## WHAT NEEDS TO BE DONE
Would you retype, exactly and without the pictures, the lines between the line holding "What Blender Python" and the line holding "SC.camera = cam", inclusive, and nothing else?
**** ROWS ****
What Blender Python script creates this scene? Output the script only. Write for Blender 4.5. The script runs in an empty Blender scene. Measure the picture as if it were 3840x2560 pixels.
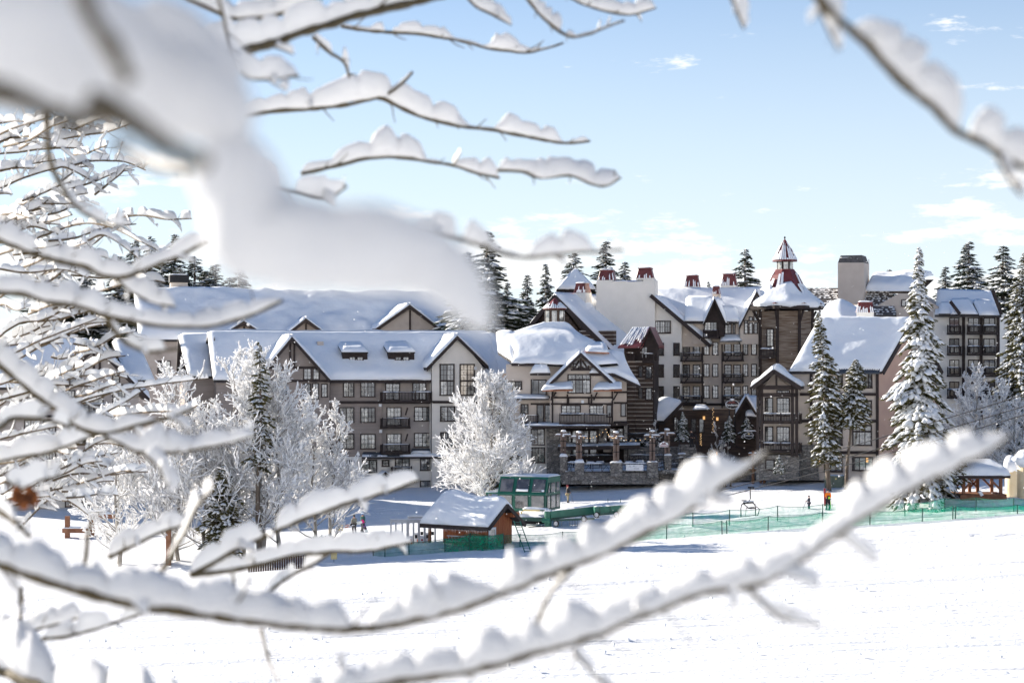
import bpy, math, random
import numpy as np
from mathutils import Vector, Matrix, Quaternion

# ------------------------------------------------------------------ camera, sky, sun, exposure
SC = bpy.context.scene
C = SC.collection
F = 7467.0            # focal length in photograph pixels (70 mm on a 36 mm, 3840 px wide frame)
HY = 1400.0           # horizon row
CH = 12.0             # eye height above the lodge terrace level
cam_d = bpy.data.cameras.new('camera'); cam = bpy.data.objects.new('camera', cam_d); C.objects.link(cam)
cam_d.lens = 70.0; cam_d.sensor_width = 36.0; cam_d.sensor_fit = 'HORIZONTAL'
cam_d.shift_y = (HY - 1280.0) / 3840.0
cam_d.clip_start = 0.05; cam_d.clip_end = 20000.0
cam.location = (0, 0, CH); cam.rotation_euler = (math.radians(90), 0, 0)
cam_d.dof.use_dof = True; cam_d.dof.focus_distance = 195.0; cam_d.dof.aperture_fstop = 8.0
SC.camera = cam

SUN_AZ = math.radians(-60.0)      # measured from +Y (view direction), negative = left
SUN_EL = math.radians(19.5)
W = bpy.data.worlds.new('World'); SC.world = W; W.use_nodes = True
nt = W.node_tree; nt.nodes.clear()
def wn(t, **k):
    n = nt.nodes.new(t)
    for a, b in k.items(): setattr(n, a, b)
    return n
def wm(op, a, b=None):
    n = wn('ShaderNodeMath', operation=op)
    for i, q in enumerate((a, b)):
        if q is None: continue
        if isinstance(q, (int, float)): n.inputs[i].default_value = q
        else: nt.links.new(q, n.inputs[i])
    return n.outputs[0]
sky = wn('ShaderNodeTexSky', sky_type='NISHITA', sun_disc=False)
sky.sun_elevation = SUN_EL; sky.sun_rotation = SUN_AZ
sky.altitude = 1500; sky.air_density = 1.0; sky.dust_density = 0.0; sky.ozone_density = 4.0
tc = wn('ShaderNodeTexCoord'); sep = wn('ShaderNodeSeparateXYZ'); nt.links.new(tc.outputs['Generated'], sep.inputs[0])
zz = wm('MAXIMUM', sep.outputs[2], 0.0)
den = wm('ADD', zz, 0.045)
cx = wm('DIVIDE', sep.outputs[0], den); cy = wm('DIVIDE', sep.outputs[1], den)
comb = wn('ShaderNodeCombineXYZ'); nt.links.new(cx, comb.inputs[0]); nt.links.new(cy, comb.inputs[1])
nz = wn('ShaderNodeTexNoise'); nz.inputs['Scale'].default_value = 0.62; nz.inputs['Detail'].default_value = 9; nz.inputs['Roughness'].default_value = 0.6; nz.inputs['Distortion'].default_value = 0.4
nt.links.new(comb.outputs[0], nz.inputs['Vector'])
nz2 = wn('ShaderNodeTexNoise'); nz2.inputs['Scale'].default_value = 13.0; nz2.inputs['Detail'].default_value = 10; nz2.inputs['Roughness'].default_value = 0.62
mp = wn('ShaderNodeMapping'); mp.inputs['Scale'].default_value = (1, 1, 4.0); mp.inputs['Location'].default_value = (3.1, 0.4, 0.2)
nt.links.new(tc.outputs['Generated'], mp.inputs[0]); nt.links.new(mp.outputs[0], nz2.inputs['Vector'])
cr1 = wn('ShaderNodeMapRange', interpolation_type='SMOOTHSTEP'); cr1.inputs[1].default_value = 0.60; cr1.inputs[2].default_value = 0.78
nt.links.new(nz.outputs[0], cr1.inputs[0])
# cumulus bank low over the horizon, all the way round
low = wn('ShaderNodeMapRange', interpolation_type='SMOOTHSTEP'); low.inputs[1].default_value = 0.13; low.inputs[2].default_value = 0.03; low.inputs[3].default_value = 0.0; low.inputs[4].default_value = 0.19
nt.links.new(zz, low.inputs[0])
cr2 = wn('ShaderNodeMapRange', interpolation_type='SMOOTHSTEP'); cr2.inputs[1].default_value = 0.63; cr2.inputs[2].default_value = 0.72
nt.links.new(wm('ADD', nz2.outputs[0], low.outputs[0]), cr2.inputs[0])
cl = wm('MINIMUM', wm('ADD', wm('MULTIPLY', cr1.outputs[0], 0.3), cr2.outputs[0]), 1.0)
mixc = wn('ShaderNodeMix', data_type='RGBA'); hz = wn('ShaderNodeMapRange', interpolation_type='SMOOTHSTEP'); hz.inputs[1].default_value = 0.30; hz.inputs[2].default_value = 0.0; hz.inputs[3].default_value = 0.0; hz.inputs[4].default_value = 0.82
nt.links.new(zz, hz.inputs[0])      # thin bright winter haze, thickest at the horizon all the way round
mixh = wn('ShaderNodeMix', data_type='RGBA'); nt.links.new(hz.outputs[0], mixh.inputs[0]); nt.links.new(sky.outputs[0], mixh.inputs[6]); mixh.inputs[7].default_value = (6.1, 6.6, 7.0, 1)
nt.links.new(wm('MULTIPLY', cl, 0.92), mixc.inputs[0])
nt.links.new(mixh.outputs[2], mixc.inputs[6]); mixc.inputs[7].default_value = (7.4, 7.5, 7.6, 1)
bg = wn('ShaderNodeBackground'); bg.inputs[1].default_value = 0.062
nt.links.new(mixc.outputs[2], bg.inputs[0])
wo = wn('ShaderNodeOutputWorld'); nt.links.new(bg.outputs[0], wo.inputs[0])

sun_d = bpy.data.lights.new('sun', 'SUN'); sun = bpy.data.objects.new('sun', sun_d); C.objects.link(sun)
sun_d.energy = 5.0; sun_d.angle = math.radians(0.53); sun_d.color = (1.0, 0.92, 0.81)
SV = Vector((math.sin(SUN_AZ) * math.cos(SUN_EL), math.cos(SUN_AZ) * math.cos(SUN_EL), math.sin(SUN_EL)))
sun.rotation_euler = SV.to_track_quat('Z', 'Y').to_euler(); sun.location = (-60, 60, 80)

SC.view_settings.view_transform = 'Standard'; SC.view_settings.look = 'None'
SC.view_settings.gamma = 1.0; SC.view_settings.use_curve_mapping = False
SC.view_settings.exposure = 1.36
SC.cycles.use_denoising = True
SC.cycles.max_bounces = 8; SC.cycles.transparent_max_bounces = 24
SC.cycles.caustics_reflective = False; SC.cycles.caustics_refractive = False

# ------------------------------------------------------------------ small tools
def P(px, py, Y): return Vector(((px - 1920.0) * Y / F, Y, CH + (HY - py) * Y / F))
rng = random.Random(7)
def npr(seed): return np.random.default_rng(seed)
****
**** ROWS ****
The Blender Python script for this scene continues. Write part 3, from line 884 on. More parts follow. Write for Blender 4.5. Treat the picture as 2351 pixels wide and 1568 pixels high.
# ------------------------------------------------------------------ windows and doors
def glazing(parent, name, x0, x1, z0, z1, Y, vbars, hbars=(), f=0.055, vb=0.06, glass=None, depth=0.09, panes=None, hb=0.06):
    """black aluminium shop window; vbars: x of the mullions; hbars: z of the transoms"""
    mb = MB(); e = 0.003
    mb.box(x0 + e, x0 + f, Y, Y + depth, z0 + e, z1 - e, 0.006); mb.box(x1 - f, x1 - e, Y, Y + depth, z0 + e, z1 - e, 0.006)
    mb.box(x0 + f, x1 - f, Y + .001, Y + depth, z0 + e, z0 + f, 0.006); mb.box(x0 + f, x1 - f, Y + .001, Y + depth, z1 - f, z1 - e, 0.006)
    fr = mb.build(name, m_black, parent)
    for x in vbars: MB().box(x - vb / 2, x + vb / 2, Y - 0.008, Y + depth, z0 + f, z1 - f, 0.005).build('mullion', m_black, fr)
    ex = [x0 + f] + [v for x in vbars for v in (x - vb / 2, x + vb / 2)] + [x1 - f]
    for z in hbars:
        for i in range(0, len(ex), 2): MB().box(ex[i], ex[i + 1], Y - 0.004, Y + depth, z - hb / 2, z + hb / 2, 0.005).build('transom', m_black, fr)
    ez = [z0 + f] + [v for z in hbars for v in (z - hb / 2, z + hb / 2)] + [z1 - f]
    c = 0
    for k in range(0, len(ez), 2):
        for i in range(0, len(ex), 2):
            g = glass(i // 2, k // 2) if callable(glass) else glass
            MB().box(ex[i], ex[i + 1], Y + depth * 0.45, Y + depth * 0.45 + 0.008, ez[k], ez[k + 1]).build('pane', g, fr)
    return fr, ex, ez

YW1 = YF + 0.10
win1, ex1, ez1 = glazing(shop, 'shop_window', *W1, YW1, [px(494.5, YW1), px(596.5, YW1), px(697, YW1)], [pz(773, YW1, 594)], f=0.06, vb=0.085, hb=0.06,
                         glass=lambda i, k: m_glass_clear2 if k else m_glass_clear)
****
## ANSWER IN FULL
What Blender Python script creates this scene? Output the script only. Write for Blender 4.5. The script runs in an empty Blender scene. Measure the picture as if it were 3840x2560 pixels.
import bpy, math, random
import numpy as np
from mathutils import Vector, Matrix, Quaternion

# ------------------------------------------------------------------ camera, sky, sun, exposure
SC = bpy.context.scene
C = SC.collection
F = 7467.0            # focal length in photograph pixels (70 mm on a 36 mm, 3840 px wide frame)
HY = 1400.0           # horizon row
CH = 12.0             # eye height above the lodge terrace level
cam_d = bpy.data.cameras.new('camera'); cam = bpy.data.objects.new('camera', cam_d); C.objects.link(cam)
cam_d.lens = 70.0; cam_d.sensor_width = 36.0; cam_d.sensor_fit = 'HORIZONTAL'
cam_d.shift_y = (HY - 1280.0) / 3840.0
cam_d.clip_start = 0.05; cam_d.clip_end = 20000.0
cam.location = (0, 0, CH); cam.rotation_euler = (math.radians(90), 0, 0)
cam_d.dof.use_dof = True; cam_d.dof.focus_distance = 195.0; cam_d.dof.aperture_fstop = 8.0
SC.camera = cam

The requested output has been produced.